[Start DATASET EXTRACT]
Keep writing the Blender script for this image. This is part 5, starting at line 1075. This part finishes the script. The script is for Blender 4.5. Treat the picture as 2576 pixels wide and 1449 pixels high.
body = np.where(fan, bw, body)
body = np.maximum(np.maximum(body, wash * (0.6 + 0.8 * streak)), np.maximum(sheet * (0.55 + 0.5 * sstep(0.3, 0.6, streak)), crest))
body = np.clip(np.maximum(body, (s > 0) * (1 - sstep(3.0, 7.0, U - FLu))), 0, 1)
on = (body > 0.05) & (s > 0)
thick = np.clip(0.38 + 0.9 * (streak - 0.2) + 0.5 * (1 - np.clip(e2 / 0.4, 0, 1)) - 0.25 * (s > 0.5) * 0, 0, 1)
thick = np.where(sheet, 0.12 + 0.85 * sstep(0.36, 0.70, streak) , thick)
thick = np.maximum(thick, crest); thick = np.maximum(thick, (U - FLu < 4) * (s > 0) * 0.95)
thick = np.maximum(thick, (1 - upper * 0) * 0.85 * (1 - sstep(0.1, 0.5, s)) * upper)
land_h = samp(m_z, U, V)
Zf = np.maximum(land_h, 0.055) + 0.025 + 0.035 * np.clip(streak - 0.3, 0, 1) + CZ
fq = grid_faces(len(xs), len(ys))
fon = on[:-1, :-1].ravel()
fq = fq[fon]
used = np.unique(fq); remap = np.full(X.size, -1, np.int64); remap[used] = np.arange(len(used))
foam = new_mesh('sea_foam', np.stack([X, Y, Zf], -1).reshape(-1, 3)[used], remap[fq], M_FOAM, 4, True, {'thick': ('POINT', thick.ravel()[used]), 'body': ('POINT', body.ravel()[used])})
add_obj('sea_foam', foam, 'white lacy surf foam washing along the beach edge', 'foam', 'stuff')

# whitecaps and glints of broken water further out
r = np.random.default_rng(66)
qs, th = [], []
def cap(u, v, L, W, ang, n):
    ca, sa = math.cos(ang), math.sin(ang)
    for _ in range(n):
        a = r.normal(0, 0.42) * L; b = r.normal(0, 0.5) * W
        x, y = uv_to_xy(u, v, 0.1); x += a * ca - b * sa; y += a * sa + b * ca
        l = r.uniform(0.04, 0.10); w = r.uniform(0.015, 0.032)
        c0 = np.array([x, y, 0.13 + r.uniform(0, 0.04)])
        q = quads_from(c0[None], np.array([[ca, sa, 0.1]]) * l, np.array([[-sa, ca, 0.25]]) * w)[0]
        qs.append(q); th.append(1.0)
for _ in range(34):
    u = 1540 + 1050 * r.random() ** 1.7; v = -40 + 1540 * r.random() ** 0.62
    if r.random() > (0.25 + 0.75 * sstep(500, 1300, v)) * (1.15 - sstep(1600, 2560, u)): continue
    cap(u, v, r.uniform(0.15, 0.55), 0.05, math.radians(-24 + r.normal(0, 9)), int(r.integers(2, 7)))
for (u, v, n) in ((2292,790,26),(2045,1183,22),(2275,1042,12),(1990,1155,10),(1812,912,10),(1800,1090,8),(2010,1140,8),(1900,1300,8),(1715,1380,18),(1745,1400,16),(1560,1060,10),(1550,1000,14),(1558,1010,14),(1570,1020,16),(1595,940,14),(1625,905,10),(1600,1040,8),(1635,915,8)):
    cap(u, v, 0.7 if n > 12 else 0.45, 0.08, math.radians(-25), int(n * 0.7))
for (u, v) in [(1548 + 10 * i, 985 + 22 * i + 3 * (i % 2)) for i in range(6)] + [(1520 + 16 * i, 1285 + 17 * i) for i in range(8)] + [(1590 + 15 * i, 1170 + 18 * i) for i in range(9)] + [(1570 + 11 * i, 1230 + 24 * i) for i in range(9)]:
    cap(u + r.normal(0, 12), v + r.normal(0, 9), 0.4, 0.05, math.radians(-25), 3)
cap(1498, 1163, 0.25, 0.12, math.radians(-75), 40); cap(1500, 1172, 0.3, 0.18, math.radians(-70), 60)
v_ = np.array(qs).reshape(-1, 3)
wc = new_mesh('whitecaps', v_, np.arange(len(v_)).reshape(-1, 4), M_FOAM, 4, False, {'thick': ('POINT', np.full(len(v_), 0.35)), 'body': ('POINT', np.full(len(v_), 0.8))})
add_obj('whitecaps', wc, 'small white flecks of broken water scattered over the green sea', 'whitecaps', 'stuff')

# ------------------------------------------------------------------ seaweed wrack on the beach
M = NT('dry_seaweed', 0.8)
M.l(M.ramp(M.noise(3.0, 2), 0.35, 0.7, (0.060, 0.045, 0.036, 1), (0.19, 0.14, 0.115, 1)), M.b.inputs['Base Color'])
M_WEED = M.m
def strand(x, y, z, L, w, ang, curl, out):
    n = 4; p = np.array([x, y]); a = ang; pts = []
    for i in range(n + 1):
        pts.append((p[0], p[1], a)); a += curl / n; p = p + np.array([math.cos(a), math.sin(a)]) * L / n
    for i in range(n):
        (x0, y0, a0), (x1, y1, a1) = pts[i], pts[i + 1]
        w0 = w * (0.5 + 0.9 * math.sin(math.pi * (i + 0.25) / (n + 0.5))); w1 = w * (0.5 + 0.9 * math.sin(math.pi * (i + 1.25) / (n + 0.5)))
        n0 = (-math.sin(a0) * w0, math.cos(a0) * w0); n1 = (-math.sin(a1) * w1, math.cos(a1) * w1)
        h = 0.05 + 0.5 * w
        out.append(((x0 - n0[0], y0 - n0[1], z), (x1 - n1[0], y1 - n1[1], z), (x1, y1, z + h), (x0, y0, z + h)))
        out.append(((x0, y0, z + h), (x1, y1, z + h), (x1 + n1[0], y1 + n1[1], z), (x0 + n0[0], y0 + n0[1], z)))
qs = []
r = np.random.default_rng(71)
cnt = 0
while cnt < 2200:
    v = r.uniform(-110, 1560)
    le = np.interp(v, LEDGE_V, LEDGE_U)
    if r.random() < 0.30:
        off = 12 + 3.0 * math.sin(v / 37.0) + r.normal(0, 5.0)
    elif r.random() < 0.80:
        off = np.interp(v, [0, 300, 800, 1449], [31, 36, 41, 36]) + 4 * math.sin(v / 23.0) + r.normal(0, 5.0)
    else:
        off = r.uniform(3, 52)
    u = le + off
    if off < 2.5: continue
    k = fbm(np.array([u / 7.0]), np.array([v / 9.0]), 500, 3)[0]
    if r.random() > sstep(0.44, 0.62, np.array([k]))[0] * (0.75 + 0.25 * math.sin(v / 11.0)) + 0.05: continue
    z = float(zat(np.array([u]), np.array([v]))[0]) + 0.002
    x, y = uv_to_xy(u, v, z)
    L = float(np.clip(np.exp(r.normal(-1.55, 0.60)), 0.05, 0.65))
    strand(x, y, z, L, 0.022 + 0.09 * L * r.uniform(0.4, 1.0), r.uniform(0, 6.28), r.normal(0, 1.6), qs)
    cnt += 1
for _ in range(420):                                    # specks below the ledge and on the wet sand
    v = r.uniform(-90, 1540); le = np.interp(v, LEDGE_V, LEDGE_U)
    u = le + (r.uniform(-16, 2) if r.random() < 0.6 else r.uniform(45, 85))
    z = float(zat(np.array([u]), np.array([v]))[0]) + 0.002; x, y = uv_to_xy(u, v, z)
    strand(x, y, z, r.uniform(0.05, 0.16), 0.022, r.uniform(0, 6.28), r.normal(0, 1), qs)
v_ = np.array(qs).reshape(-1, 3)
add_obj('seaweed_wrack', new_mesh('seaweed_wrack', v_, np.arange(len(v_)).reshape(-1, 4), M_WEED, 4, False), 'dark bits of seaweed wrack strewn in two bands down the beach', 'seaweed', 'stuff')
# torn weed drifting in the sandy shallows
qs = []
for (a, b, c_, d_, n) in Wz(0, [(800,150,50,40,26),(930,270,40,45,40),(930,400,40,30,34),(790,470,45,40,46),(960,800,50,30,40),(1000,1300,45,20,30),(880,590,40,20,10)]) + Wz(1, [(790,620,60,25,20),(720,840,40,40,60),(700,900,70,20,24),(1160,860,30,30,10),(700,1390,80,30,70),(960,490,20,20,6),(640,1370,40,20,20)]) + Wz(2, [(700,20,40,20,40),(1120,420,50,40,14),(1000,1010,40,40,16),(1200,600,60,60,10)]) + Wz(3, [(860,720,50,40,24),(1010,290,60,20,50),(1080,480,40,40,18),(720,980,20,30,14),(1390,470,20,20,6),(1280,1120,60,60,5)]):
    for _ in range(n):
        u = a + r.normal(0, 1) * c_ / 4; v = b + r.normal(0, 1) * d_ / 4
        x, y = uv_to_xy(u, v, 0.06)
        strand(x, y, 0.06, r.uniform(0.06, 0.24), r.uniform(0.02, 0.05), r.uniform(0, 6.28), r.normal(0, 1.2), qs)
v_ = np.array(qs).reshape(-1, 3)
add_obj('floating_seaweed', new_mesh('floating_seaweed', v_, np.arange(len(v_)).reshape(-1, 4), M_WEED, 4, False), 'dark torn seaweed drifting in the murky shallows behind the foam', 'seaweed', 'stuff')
[End DATASET EXTRACT]
■ EXERCISE BRIEF
Return, please, the lines of the data from the first through the line containing "add_obj('sea_foam', foam, 'white", both kept, exactly as they stand and nothing more.

■ FINAL RESULT
Keep writing the Blender script for this image. This is part 5, starting at line 1075. This part finishes the script. The script is for Blender 4.5. Treat the picture as 2576 pixels wide and 1449 pixels high.
body = np.where(fan, bw, body)
body = np.maximum(np.maximum(body, wash * (0.6 + 0.8 * streak)), np.maximum(sheet * (0.55 + 0.5 * sstep(0.3, 0.6, streak)), crest))
body = np.clip(np.maximum(body, (s > 0) * (1 - sstep(3.0, 7.0, U - FLu))), 0, 1)
on = (body > 0.05) & (s > 0)
thick = np.clip(0.38 + 0.9 * (streak - 0.2) + 0.5 * (1 - np.clip(e2 / 0.4, 0, 1)) - 0.25 * (s > 0.5) * 0, 0, 1)
thick = np.where(sheet, 0.12 + 0.85 * sstep(0.36, 0.70, streak) , thick)
thick = np.maximum(thick, crest); thick = np.maximum(thick, (U - FLu < 4) * (s > 0) * 0.95)
thick = np.maximum(thick, (1 - upper * 0) * 0.85 * (1 - sstep(0.1, 0.5, s)) * upper)
land_h = samp(m_z, U, V)
Zf = np.maximum(land_h, 0.055) + 0.025 + 0.035 * np.clip(streak - 0.3, 0, 1) + CZ
fq = grid_faces(len(xs), len(ys))
fon = on[:-1, :-1].ravel()
fq = fq[fon]
used = np.unique(fq); remap = np.full(X.size, -1, np.int64); remap[used] = np.arange(len(used))
foam = new_mesh('sea_foam', np.stack([X, Y, Zf], -1).reshape(-1, 3)[used], remap[fq], M_FOAM, 4, True, {'thick': ('POINT', thick.ravel()[used]), 'body': ('POINT', body.ravel()[used])})
add_obj('sea_foam', foam, 'white lacy surf foam washing along the beach edge', 'foam', 'stuff')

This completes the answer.